After catching the retuning ferry back to Dartmouth quayside. We then went for a walk on the undulating South West Coast Path that starts near Dartmouth Castle, heading up through dense woodland and past the coastguard cottages into farming territory before turning left for some lovely views of the coast line.

looking from the Dartmouth towards farmland on the Kingswear side.
View of the craggy coastline. The third indentation is the entrance to the River Dart.
After going up hill and down dale for a few hours you come back to Dartmouth Castle.
A strategically placed tea shop is there welcoming you with a cuppa and a seat to soak up the view. The above photo is of Dartmouth Castle and the grave yard of the church next to it .
The 14th century Cherub pub and restaurant (recommended) in Dartmouth.
The Dolphin public house is located in the centre of town in an area mainly pedestrianised where a number of art and craft shops are located.


The following day we headed for Salcombe to walk another section of the South West coast path. The weather was not that great being slightly cooler and overcast with the feeling of impending rain drops falling on your head.

To start the walk in East Portlemouth you have to cross the river via a small ferry boat.
This is the view of Salcombe from the ferry boat as we cross Salcombe harbour.
The walk starts on the soft sandy beach then winds its way through dense woodland with the occasional view to the Salcombe side.
White house set amongst the dense woodland.
Craggy coastline on the South West Coast path.
More craggy coastline, here is where we turn off and head inland towards the Gara Rock Hotel to walk through some dense woodland.
The path back towards the ferry has lots of these old trees.

Coleton Fishacre

The last day involved the full English breakfast and checking out of the hotel. Our plan was to catch the Lower Ferry to Kingswear and then dive onto Coleton Fishacre before driving the four hours back to West London.

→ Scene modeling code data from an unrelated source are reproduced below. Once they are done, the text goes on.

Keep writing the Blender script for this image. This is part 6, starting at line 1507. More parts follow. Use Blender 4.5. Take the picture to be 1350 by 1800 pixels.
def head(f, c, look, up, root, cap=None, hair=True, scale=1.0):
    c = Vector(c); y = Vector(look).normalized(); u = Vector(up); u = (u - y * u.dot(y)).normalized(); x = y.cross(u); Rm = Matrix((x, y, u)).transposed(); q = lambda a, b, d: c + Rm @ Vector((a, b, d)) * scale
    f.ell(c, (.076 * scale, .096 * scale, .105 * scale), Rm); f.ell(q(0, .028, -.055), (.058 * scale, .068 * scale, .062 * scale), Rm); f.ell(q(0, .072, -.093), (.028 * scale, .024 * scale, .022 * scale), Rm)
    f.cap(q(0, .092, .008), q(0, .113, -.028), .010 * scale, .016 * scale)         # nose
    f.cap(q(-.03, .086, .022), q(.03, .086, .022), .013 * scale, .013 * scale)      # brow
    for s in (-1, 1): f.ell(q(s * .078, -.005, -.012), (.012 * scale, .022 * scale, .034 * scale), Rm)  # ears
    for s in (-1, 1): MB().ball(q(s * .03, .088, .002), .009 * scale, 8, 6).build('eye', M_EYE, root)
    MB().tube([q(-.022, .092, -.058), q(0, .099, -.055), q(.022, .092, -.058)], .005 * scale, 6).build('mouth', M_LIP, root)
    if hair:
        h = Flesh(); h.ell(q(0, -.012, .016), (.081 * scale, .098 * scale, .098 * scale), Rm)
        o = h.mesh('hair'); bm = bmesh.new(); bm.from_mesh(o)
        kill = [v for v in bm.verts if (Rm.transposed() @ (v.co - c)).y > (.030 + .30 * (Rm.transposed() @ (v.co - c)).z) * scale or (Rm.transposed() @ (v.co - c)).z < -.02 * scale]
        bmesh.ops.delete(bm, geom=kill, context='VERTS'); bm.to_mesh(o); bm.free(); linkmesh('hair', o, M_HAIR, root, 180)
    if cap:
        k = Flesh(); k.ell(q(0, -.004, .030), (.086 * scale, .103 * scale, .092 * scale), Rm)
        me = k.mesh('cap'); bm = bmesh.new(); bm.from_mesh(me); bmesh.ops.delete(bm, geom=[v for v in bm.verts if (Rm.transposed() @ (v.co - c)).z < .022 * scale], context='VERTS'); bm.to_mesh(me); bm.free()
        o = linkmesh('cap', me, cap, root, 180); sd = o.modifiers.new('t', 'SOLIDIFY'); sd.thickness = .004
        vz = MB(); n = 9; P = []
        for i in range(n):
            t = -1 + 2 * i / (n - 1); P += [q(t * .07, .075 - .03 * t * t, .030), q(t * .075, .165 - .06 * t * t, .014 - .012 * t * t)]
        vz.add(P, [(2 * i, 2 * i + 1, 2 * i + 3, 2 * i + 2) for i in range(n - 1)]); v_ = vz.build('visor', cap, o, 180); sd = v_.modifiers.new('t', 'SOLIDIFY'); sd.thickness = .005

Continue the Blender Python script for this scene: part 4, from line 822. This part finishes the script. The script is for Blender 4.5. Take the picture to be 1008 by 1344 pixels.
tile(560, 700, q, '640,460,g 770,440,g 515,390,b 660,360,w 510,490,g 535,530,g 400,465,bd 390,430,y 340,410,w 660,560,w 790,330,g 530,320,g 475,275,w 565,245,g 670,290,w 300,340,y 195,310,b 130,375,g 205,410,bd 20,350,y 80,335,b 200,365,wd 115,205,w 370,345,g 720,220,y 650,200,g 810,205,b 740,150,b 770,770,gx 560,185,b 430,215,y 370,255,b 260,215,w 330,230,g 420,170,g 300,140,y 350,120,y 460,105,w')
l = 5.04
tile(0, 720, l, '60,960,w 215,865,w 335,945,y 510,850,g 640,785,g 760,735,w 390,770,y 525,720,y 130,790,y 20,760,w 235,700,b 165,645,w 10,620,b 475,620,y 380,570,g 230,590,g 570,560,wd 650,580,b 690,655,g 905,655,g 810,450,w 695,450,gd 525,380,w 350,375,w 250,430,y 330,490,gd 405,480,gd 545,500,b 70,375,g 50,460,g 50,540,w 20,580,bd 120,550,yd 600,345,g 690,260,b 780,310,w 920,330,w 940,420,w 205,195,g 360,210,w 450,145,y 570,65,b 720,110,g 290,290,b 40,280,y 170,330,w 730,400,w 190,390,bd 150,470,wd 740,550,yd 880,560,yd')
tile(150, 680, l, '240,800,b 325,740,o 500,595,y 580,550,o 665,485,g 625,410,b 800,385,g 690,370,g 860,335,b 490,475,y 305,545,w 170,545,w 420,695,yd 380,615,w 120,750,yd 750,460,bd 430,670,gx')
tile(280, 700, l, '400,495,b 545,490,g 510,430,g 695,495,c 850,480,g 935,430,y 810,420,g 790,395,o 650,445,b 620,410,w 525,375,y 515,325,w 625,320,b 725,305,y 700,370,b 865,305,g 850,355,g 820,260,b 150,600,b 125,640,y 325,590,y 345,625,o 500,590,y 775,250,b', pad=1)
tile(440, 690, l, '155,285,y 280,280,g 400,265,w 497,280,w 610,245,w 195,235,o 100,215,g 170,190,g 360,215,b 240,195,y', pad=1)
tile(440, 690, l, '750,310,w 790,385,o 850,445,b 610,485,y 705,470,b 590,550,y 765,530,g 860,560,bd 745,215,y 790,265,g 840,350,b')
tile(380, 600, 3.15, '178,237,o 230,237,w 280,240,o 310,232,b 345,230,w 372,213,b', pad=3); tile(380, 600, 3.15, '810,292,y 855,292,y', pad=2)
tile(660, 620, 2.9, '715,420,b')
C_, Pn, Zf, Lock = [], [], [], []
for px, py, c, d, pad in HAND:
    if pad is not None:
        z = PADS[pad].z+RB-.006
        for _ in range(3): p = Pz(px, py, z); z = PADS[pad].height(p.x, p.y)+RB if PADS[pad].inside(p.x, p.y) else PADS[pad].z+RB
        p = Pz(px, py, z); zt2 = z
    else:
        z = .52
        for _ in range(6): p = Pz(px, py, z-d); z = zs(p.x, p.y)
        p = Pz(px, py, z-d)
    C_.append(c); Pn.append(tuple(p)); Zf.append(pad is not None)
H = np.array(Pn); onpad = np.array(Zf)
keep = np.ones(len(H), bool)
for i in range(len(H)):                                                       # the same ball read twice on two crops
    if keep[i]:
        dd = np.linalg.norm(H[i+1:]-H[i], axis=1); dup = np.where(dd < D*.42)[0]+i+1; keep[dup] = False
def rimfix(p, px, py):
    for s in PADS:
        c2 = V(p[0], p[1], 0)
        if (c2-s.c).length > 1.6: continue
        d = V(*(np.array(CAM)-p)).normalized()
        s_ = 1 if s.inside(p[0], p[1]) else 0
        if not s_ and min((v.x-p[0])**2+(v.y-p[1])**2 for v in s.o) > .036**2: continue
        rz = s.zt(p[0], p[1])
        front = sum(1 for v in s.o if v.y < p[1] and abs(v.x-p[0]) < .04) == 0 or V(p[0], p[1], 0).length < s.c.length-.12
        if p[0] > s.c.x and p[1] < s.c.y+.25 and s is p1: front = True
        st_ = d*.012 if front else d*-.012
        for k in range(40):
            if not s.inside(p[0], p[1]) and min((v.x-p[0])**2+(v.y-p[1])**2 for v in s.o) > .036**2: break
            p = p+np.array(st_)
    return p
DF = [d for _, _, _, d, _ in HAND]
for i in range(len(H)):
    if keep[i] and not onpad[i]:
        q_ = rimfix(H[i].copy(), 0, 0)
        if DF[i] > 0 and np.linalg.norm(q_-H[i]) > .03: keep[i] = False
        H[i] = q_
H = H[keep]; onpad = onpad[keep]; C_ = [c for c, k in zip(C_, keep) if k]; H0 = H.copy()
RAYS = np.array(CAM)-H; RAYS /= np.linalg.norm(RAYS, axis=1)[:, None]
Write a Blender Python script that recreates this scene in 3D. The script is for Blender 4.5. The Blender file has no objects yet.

Coleton Fishacre. A arts and crafts house with a 24 acre garden in a superb Devon setting.
Light coming through the window, striking the handrail.
Vase of flowers.
The garden is beautifully laid out and has hundreds of flowers.
To do them justice you would need to be there for many hours.

For the photographically inclined.
The main camera used and simply the most versatile combination was the Olympus OMD EM1 X and 12/100 f 4 lens. For a couple of the really early morning shots they were done with a tripod, Nikon Z6 and a 35mm S Z lens.